Los atentados del 11 de septiembre de 2001 sacudieron la conciencia del mundo y, en particular, la de Estados Unidos. Veinte años después sus ecos aún resuenan y quedan legados como el centro penitenciario de Guantánamo que, según los expertos, simbolizan las alargadas sombras de una 'guerra contra el terror' que no ha terminado de aplacar la amenaza terrorista.
El 11-S cambió el paradigma bélico del mundo, con una cadena de ataques coordinados sin precedentes en suelo estadounidense. George W. Bush emprendió entonces una escalada militar que tuvo como primera parada Afganistán, con el objetivo de contrarrestar el terrorismo yihadista en su principal bastión, en el que Al Qaeda se sentía seguro bajo el régimen talibán. La investigadora del Real Instituto Elcano Carola García Calvo destaca que, por primera vez, Estados Unidos pretendía hacer frente a “un enemigo que no era tangible” y apunta que, en algunos aspectos, sí logró su objetivo evitando que hubiese un nuevo gran atentado en territorio norteamericano o matando en 2011 al “carismático” líder de Al Qaeda, Usama Bin Laden.
Sin embargo, la guerra contra el terror de Bush también ha dejado “sombras muy pronunciadas”. Centros de reclusión como los de Abu Grahib o Guantánamo han quedado en la memoria colectiva asociados a excesos físicos y legales y, en el caso de esta última cárcel, todavía sigue abierta y tiene entre sus internos a Jalid Sheij Mohamed, considerado el ‘cerebro’ del 11-S. Jason Lazakis, investigador del Soufan Center, cree que Guantánamo es “uno de los mayores fracasos de la Administración Bush y de los políticos republicanos que se han negado a trabajar con los demócratas para cerrarlo”.
Aboga por llevar a los tribunales civiles a todos los presos, no solo por una cuestión de Derechos Humanos, sino también para que las instalaciones dejen de ser una excusa. “Mantener a los presos en la bahía de Guantánamo crea oportunidades para que los propagandistas yihadistas recluten a más miembros para sus grupos”, explica Blazakis, tesis compartida con otros expertos como García Encina.
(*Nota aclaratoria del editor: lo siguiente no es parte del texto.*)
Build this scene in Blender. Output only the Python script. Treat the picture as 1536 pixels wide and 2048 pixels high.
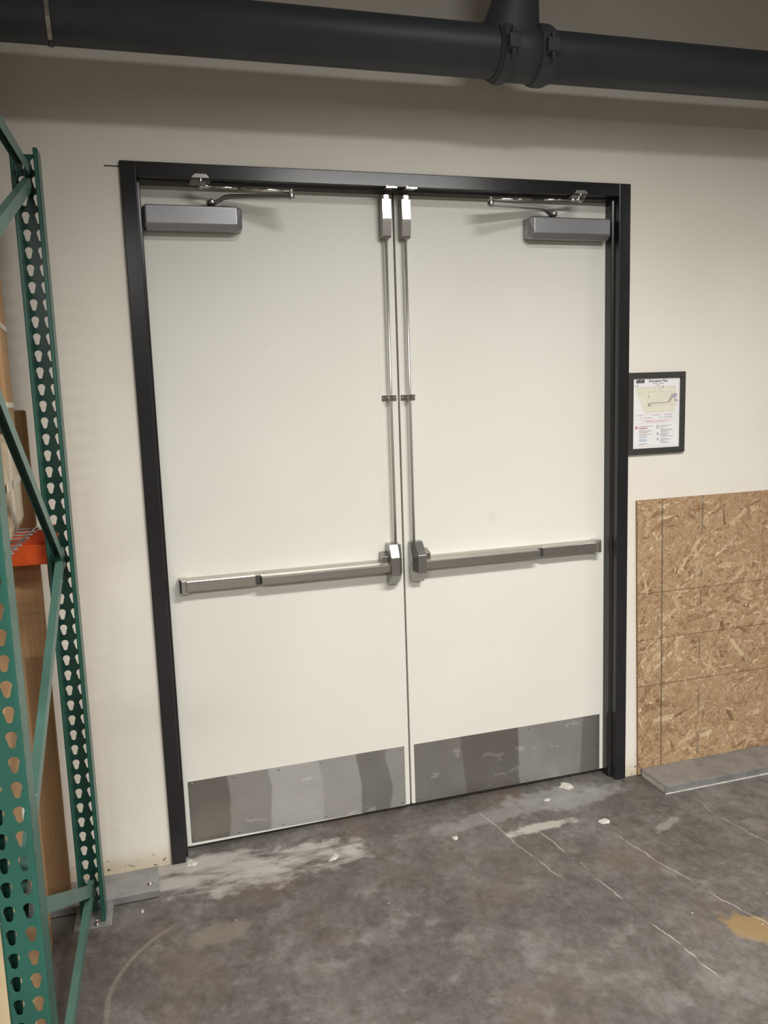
import bpy, bmesh, math, random
from mathutils import Vector, Matrix, Euler

random.seed(7)
S = bpy.context.scene
C = S.collection
for o in list(bpy.data.objects):
    bpy.data.objects.remove(o)

# ------------------------------------------------------------------ camera
cam_d = bpy.data.cameras.new('camera')
cam = bpy.data.objects.new('camera', cam_d)
C.objects.link(cam)
cam.location = (-0.9929, -2.9615, 1.7076)
cam.rotation_euler = (1.4263, 0.0333, -0.2992)
cam_d.sensor_fit = 'VERTICAL'
cam_d.sensor_height = 36.0
cam_d.lens = 1643.5 / 2048 * 36.0
cam_d.clip_start = 0.05
S.camera = cam

# ------------------------------------------------------------------ world, lamps, exposure
W = bpy.data.worlds.new('world')
S.world = W
W.use_nodes = True
W.node_tree.nodes['Background'].inputs[0].default_value = (0.80, 0.88, 1.0, 1)
W.node_tree.nodes['Background'].inputs[1].default_value = 0.02


def area(name, loc, sx, sy, power, col=(1, .97, .90), rot=(0, 0, 0), spread=180):
    d = bpy.data.lights.new(name, 'AREA')
    d.shape = 'RECTANGLE'
    d.size, d.size_y = sx, sy
    d.energy = power
    d.color = col
    d.spread = math.radians(spread)
    o = bpy.data.objects.new(name, d)
    C.objects.link(o)
    o.location = loc
    o.rotation_euler = rot
    return o


area('strip_or_fill_light', (0.52, -2.04, 2.95), 1.22, 0.10, 80, (1, .98, .95), spread=168)
area('strip_or_fill_light', (3.60, -2.40, 2.98), 1.22, 0.10, 42, (.97, .98, 1))  # unseen lamp added to lift the right side
area('strip_or_fill_light', (0.80, -5.60, 3.05), 2.44, 0.50, 105, (1, .98, .96), spread=165)  # added fill, standing in for an unseen farther row
area('strip_or_fill_light', (-2.0, -4.80, 3.05), 2.44, 0.60, 290, (1, .98, .96), spread=165)  # unseen left lamp, added and strengthened to brighten the left wall
area('strip_or_fill_light', (4.20, -6.00, 3.05), 2.44, 0.50, 85, (1, .98, .97), spread=165)  # added fill from the far right, fixture unseen
area('strip_or_fill_light', (0.30, -3.10, 4.20), 1.22, 0.40, 70, (1, .98, .96), spread=150)  # unseen weak high lamp, added for extra light on wall and floor

S.view_settings.view_transform = 'Standard'
S.view_settings.look = 'None'
S.view_settings.exposure = -0.10
S.view_settings.gamma = 1.0
S.view_settings.use_curve_mapping = False


# ------------------------------------------------------------------ node helpers
class N:
    """tiny expression builder for node trees"""
    def __init__(s, name):
        s.m = bpy.data.materials.new(name)
        s.m.use_nodes = True
        s.t = s.m.node_tree
        s.b = s.t.nodes['Principled BSDF']
        s.tc = None

    def new(s, k, **kw):
        n = s.t.nodes.new(k)
        for a, v in kw.items():
            setattr(n, a, v)
        return n

    def ln(s, a, b):
        if isinstance(a, bpy.types.NodeSocket):
            s.t.links.new(a, b)
        else:
            b.default_value = a

    def coord(s):
        if s.tc is None:
            s.tc = s.new('ShaderNodeTexCoord')
        return s.tc.outputs['Object']

    def mapped(s, scale=(1, 1, 1), loc=(0, 0, 0), rot=(0, 0, 0)):
        n = s.new('ShaderNodeMapping')
        s.ln(s.coord(), n.inputs[0])
        n.inputs[1].default_value = loc
        n.inputs[2].default_value = rot
        n.inputs[3].default_value = scale
        return n.outputs[0]

    def noise(s, scale, detail=4, rough=.55, vec=None, dist=0.0, out='Fac'):
        n = s.new('ShaderNodeTexNoise')
        s.ln(vec if vec is not None else s.coord(), n.inputs['Vector'])
        n.inputs['Scale'].default_value = scale
        n.inputs['Detail'].default_value = detail
        n.inputs['Roughness'].default_value = rough
        n.inputs['Distortion'].default_value = dist
        return n.outputs[out]

    def voro(s, scale, vec=None, feature='F1', out='Distance'):
        n = s.new('ShaderNodeTexVoronoi', feature=feature)
        s.ln(vec if vec is not None else s.coord(), n.inputs['Vector'])
        n.inputs['Scale'].default_value = scale
        return n.outputs[out]

    def M(s, op, a, b=0.0, c=None):
        n = s.new('ShaderNodeMath', operation=op)
        s.ln(a, n.inputs[0])
        s.ln(b, n.inputs[1])
        if c is not None:
            s.ln(c, n.inputs[2])
        return n.outputs[0]

    def smooth(s, x, lo, hi, to0=0.0, to1=1.0):
        n = s.new('ShaderNodeMapRange', interpolation_type='SMOOTHSTEP')
        s.ln(x, n.inputs[0])
        n.inputs[1].default_value = lo
        n.inputs[2].default_value = hi
        n.inputs[3].default_value = to0
        n.inputs[4].default_value = to1
        return n.outputs[0]

    def xyz(s):
        n = s.new('ShaderNodeSeparateXYZ')
        s.ln(s.coord(), n.inputs[0])
        return n.outputs

    def mix(s, f, a, b, mode='MIX'):
        n = s.new('ShaderNodeMix', data_type='RGBA', blend_type=mode)
        s.ln(f, n.inputs[0])
        for v, k in ((a, 6), (b, 7)):
            if isinstance(v, tuple) and len(v) == 3:
                v = (*v, 1)
            s.ln(v, n.inputs[k])
        return n.outputs[2]

    def ramp(s, f, stops):
        n = s.new('ShaderNodeValToRGB')
        s.ln(f, n.inputs[0])
        e = n.color_ramp.elements
        while len(e) < len(stops):
            e.new(.5)
        for k, (p, c) in enumerate(stops):
            e[k].position = p
            e[k].color = (*c, 1)
        return n.outputs[0]

    def bump(s, h, strength, dist=.01):
        n = s.new('ShaderNodeBump')
        n.inputs['Strength'].default_value = strength
        n.inputs['Distance'].default_value = dist
        s.ln(h, n.inputs['Height'])
        s.ln(n.outputs[0], s.b.inputs['Normal'])

    def set(s, **kw):
        for k, v in kw.items():
            k = k.replace('_', ' ')
            if isinstance(v, tuple) and len(v) == 3 and k in ('Base Color',):
                v = (*v, 1)
            s.ln(v, s.b.inputs[k])
        return s.m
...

La investigadora del Real Instituto Encano coincide en que estas instalaciones contribuyen a “generar unas narrativas contra Estados Unidos, contra Occidente”. A su juicio, “victimiza a los musulmanes” a efectos de propaganda y alimenta la tesis de la “persecución”, una carta que grupos terroristas como Al Qaeda o Estado Islámico han sabido jugar a su favor durante años.
¿Un nuevo Afganistán?
Lo que parece claro, 20 años después, es que Estados Unidos no volverá a embarcarse en guerras prolongadas como las que ha librado en Afganistán y en Irak, ambas lanzadas por orden del entonces presidente Bush. En esto sí parecen coincidir políticos de ambos bandos, como han puesto los últimos inquilinos de la Casa Blanca. Tampoco contribuirán al paradigma los recientes acontecimientos en Afganistán, habida cuenta de que han pasado dos décadas desde la invasión y los talibanes han vuelto al poder sin apenas oposición por parte de las fuerzas a las que Estados Unidos había estado apoyando política y militarmente.
El legado político del 11-S
Los dos expertos consideran que lo acontecido en Afganistán, vendido entre los grupos radicales como una victoria talibán y una derrota de Estados Unidos, contribuye a alimentar la propaganda yihadista. La clase política debe ahora lidiar con este nuevo escenario mientras intenta sacudirse los restos de los errores pasados. “El principal legado político es que Occidente emprendió en Afganistán políticas que fueron fracasos. Apoyaron a regímenes corruptos, especialmente al Gobierno de Karzai, que estaban ahí por su propio beneficio, no por el de la población afgana”, lamenta Blazakis.
La guerra de Irak, añade, “determinó el destino de Afganistán”. Este segundo conflicto se inició a partir de “una falsedad”, la supuesta existencia de armas de destrucción masiva en manos del régimen de Sadam Husein, y terminó generando una “distracción” respecto al conflicto que se había iniciado en Afganistán dos años antes. “Exprimió los recursos de Estados Unidos y ahora la población estadounidense, tanto demócrata como republicana, no apoyará un ‘aventurismo’ como el que hubo a principios de los 2000”, vaticina. “No significa aislacionismo”, matiza, sino que es momento de ser “mucho más selectivo con lo que se hace fuera de las fronteras”. “Y, sinceramente, no es algo malo”, apostilla.